When he did return, however, it was with a stark album of piano ballads called “More You Becomes You”. Around that time I interviewed him in a Putney park: my first question was something vague about his age which took him ten minutes to not answer. After that, the interview got odder.

Hayes then appeared briefly in the movie of “High Fidelity”, playing piano in a cocktail bar, and was reputedly working on his own film. Eventually, a few years ago, the great full-blown album appeared, “Fed”. Since it had cost him so much to make, only a Japanese label could afford to release it. Drag City, meanwhile, ended up releasing the stripped-back, substantially cheaper (I assume) demos as “Underfed”. It’s all good.

As is this new song, “Take A Chance”. With characteristic logic, Hayes appears to have finished another album, and still not found a record label to release it. In the interim, he’s made a video for this impressively lavish song – mostly looking like a TV clip from the late ’60s – which promises plenty.
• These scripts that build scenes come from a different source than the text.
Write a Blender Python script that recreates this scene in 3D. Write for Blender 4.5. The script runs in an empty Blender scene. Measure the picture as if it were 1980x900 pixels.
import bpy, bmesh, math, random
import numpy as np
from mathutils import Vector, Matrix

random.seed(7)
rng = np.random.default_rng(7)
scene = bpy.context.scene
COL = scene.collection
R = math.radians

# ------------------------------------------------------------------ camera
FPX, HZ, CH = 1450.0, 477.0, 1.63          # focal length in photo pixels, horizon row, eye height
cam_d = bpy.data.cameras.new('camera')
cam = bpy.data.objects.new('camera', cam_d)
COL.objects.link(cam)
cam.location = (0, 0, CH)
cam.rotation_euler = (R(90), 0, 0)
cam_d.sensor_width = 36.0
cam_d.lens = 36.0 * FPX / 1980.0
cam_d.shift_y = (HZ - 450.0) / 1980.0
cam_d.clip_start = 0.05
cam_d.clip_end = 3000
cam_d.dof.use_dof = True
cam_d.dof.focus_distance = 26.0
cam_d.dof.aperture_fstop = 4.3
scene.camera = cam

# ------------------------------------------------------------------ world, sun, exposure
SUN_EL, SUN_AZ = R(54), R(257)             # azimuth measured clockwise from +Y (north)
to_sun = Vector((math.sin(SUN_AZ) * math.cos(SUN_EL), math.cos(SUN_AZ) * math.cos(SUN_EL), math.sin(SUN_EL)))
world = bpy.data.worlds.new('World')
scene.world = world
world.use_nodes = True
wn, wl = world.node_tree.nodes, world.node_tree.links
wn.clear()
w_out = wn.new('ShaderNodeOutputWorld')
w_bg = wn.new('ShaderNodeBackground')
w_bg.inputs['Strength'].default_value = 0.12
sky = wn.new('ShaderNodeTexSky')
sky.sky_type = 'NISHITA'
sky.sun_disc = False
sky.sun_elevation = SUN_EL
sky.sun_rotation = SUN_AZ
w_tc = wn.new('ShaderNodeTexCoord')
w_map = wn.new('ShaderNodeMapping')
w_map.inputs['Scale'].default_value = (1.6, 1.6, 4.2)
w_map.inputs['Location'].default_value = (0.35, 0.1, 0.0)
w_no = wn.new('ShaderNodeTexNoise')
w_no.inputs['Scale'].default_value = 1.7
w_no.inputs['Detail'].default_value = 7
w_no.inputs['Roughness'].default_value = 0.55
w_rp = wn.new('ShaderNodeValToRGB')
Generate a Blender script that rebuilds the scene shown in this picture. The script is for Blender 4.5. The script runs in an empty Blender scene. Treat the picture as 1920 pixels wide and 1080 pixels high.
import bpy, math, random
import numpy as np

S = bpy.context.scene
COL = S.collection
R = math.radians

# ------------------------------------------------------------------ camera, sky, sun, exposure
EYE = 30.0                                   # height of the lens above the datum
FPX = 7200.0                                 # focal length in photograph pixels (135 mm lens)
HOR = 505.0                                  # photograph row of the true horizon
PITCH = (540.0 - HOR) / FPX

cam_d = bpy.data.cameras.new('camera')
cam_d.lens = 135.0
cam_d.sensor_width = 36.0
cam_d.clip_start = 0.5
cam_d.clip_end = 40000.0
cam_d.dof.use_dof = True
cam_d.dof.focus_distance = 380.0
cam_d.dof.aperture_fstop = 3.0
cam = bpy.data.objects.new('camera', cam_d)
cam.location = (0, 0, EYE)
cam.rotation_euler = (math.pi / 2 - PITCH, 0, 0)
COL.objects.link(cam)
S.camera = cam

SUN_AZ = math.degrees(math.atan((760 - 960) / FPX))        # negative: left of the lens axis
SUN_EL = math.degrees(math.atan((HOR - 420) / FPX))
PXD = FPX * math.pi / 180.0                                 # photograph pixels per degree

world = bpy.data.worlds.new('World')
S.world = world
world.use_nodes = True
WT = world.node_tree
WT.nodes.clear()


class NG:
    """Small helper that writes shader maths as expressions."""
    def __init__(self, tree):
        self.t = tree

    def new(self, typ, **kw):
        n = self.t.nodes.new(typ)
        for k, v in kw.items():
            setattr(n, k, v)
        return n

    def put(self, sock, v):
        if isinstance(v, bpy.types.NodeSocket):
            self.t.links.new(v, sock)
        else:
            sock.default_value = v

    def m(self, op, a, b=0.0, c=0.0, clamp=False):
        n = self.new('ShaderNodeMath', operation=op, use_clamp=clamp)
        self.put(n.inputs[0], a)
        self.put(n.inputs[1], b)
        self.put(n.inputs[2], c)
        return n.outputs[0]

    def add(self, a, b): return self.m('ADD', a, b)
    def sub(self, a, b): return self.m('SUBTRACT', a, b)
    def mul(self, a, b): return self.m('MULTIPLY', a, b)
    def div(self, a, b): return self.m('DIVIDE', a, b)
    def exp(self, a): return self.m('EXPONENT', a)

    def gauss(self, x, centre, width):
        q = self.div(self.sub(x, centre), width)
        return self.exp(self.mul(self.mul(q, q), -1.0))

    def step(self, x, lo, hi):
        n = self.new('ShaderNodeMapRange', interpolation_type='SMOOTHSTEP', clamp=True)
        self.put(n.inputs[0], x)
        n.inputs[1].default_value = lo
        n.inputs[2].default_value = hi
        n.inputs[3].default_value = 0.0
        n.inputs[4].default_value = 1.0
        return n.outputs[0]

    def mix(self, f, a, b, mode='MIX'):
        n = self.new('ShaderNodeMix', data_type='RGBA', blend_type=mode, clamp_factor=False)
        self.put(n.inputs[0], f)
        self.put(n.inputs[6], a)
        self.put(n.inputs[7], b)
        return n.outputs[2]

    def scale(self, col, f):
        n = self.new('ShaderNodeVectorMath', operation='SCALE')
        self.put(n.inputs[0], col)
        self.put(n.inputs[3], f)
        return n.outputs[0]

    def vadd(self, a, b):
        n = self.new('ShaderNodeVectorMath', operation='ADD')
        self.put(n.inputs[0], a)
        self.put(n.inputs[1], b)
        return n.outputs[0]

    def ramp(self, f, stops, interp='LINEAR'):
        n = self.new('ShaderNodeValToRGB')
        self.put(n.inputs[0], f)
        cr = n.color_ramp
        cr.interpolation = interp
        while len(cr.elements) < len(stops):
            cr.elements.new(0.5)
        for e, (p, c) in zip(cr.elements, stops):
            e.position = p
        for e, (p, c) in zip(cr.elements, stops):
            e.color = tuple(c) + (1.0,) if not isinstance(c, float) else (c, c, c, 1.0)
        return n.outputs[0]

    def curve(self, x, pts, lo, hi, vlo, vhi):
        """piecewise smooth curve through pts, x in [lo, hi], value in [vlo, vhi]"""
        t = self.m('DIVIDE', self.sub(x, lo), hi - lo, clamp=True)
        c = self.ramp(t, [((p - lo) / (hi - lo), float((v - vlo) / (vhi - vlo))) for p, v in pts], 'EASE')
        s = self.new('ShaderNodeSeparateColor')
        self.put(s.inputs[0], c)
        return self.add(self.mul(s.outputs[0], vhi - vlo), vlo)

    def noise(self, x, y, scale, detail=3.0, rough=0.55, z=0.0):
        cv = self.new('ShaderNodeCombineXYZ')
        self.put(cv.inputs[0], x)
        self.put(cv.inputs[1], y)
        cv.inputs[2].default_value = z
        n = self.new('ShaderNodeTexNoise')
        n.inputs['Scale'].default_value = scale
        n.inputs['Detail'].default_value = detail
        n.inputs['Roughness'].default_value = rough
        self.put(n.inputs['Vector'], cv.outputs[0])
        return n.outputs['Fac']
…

I always thought that Hayes was a reinterpreter of laidback, Bacharach-ish chamber pop in the same way that Will Oldham lovingly subverted country-pop. The thing is, Hayes’ career thus far has suggested that his approach to the music business is so wilfully perverse (even by the standards of that Chicago set), he makes Oldham look like, oh, James Blunt or something. I wonder when the album will actually turn up?